Art is invention, but also remembering. It is never in a real artist's interest to "abolish" the past, which is impossible anyway. Boccioni, in particular, kept paying it homage: his striding bronze figure in space, included in the Venice show, alludes to the same Victory of Samothrace that Marinetti thought less beautiful than a car; the figures who scurry frantically about the two battling women in the Milan Galleria in his Riot at the Gallery, 1910, look like the ghostly crowds in the background of Tintorettos. What the futurists opposed was not so much the past itself as the mind-set they called passeism -- nostalgic or obsolete cultural attitudes.
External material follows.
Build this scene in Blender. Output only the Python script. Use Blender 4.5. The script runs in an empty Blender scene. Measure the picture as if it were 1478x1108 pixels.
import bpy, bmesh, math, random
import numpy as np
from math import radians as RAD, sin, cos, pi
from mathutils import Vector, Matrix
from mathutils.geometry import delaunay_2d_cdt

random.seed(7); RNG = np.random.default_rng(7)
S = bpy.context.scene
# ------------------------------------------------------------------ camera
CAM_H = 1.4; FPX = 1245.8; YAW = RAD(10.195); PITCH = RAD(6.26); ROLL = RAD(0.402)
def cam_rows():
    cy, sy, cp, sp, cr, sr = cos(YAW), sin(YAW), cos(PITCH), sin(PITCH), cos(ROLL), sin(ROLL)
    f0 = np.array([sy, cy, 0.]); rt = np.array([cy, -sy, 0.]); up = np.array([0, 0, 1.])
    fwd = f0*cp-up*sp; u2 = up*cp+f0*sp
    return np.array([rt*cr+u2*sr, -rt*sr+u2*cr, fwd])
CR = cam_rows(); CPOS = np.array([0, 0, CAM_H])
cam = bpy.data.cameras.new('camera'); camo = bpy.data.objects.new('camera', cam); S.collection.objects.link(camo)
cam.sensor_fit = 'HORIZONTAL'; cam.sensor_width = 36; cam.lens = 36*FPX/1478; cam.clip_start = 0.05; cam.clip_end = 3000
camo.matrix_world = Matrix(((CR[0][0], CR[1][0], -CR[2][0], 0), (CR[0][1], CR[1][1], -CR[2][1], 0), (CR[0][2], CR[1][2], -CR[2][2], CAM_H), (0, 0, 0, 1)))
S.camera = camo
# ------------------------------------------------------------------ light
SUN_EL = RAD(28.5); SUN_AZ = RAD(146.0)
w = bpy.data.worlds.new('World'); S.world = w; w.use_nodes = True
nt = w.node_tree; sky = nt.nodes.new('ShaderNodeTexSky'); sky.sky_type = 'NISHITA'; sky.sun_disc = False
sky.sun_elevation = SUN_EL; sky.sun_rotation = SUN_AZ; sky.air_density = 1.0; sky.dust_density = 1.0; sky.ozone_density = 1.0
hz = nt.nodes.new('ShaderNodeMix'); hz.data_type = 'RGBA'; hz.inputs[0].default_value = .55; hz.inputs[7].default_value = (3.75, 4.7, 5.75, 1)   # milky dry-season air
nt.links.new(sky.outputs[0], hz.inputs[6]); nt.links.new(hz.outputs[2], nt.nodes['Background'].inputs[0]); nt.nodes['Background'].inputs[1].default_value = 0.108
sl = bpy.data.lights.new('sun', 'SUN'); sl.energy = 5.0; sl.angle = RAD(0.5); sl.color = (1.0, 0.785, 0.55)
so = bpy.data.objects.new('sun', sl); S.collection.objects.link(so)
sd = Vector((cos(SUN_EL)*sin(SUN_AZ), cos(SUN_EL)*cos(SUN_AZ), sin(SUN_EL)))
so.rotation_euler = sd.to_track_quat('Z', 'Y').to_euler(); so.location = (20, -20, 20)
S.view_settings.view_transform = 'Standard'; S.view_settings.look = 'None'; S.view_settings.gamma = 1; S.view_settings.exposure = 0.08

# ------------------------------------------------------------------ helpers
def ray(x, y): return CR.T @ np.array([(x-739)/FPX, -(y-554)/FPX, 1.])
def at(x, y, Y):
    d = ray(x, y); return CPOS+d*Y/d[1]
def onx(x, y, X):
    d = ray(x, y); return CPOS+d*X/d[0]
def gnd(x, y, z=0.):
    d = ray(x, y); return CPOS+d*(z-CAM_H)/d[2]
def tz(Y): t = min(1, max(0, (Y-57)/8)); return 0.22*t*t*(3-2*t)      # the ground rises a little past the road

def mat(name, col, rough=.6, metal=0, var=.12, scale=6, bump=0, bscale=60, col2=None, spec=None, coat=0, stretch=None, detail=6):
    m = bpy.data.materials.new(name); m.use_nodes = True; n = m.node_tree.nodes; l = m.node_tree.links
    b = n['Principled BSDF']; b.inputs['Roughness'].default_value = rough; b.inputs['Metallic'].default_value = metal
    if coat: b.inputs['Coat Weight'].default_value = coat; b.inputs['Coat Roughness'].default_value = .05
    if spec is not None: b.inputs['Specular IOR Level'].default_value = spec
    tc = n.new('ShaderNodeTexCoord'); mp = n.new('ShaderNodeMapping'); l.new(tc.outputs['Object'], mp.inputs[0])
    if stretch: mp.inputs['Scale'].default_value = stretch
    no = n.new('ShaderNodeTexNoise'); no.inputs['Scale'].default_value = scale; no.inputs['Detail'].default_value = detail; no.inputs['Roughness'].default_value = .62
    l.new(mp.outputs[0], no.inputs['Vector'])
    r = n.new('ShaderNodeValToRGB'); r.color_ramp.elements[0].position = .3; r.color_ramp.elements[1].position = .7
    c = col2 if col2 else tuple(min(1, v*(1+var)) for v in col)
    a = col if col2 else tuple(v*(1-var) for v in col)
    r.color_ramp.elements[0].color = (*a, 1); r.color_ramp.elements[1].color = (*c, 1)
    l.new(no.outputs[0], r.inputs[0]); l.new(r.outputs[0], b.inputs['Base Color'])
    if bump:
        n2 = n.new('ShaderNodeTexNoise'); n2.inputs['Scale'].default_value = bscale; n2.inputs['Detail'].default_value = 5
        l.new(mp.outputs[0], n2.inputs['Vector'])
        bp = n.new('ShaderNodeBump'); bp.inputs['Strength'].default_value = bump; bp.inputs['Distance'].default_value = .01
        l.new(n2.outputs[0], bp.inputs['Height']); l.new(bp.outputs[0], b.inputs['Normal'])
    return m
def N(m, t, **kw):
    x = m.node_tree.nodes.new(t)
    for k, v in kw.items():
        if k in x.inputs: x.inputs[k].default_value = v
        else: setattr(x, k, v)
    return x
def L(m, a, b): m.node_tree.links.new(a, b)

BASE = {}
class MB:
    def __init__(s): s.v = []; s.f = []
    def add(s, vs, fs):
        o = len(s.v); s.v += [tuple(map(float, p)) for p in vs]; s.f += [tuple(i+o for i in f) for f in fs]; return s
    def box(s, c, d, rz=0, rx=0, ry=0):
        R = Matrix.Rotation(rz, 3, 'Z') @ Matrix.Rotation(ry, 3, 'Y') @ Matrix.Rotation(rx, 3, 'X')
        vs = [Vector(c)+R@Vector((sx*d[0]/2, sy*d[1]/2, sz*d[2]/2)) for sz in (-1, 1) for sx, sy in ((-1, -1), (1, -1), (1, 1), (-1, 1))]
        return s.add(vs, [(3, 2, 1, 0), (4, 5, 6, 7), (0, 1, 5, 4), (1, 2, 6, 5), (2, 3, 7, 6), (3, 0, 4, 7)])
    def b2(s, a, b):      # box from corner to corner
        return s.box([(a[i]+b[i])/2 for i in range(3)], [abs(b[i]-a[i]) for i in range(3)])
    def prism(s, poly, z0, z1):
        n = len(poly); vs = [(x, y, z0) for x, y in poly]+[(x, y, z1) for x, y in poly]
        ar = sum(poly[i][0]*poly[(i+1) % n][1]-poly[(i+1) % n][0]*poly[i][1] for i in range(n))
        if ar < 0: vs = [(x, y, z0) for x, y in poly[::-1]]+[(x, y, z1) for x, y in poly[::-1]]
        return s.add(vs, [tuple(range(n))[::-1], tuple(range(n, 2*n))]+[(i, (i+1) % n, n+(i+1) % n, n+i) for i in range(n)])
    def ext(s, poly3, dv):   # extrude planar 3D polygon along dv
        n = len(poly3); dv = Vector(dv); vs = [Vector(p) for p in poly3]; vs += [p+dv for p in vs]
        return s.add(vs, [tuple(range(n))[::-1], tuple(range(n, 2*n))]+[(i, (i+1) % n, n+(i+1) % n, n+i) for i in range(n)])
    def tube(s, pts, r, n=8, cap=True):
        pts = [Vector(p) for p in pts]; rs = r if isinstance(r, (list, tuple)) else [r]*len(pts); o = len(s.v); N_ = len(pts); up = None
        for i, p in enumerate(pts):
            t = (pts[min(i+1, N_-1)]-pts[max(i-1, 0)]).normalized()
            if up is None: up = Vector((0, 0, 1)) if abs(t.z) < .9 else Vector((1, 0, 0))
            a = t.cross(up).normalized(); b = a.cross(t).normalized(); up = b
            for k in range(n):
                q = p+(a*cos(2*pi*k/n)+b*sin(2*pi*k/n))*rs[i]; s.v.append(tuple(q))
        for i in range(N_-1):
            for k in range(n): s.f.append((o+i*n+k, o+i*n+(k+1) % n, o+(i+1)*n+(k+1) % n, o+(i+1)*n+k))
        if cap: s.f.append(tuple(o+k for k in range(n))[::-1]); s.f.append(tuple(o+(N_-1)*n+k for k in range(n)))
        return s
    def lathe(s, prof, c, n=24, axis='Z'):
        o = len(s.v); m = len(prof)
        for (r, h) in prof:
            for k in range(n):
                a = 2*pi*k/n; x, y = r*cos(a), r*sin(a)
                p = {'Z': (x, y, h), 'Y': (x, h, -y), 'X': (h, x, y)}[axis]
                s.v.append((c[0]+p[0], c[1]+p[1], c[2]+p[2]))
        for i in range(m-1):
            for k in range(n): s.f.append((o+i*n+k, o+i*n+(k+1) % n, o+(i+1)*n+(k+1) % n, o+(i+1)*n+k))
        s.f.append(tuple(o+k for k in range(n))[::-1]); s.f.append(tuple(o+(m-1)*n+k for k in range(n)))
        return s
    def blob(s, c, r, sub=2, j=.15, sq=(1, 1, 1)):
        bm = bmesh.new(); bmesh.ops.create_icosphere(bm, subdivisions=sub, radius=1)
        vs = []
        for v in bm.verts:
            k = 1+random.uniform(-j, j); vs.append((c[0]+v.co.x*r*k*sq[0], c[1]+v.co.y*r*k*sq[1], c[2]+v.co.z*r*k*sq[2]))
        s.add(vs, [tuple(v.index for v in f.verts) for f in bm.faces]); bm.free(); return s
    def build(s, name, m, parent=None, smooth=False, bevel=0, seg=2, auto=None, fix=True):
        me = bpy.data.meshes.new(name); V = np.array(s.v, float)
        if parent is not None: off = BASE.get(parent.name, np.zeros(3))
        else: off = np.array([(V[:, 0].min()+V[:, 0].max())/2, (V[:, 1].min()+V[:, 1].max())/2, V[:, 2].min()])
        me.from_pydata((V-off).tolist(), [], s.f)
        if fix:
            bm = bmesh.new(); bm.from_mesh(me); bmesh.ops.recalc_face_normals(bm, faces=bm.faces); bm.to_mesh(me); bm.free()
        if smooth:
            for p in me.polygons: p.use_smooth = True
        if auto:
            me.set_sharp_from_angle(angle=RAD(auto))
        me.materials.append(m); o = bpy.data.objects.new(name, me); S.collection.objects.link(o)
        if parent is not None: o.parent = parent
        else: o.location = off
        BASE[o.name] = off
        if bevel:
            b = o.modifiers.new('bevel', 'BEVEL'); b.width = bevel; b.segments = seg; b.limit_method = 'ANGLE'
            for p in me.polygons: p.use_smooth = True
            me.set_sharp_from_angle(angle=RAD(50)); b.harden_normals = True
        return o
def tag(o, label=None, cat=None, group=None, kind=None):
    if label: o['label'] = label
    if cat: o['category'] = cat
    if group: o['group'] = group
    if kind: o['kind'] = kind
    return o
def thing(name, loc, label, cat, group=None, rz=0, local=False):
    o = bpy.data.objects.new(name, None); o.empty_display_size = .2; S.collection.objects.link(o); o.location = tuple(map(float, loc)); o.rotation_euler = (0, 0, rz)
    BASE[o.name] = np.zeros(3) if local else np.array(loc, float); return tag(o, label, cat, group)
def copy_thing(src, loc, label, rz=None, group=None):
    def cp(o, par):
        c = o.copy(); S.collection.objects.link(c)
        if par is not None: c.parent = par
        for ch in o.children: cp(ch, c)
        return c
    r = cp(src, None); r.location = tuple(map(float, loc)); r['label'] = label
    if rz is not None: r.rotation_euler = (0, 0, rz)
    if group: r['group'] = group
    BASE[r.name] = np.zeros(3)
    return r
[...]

Their problem was framing a pictorial language to describe rapid stimulus and movement. They came up with an amalgam of pointillism, cubism and photography. Picasso and Braque had built cubism on the scrutiny of a single object from multiple viewpoints: the table stood still, the eye moved. In futurism, the eye is fixed and the object moves, but it is still the basic vocabulary of cubism -- fragmented and overlapping planes -- that tells us so. Carra, Boccioni and, above all, Balla prized the photographs of sequential movement taken by Eadweard Muybridge and Etienne Jules Marey. Some of Balla's own paintings, like the famous Dynamism of a Dog on a Leash, 1912, are virtually straight renderings of multiple-exposure photographs. But in his series of paintings inspired by a Fiat speeding down the Via Veneto, the game gets more complex. Nearly all of this series is assembled at Palazzo Grassi, culminating in Balla's Abstract Speed, 1913, one of the few large futurist paintings that can be called a pictorial masterpiece, a thundering black Doppler-effect image in which the shapes of wheel, mudguard and driver dissolve in and out of the shuttling buildings.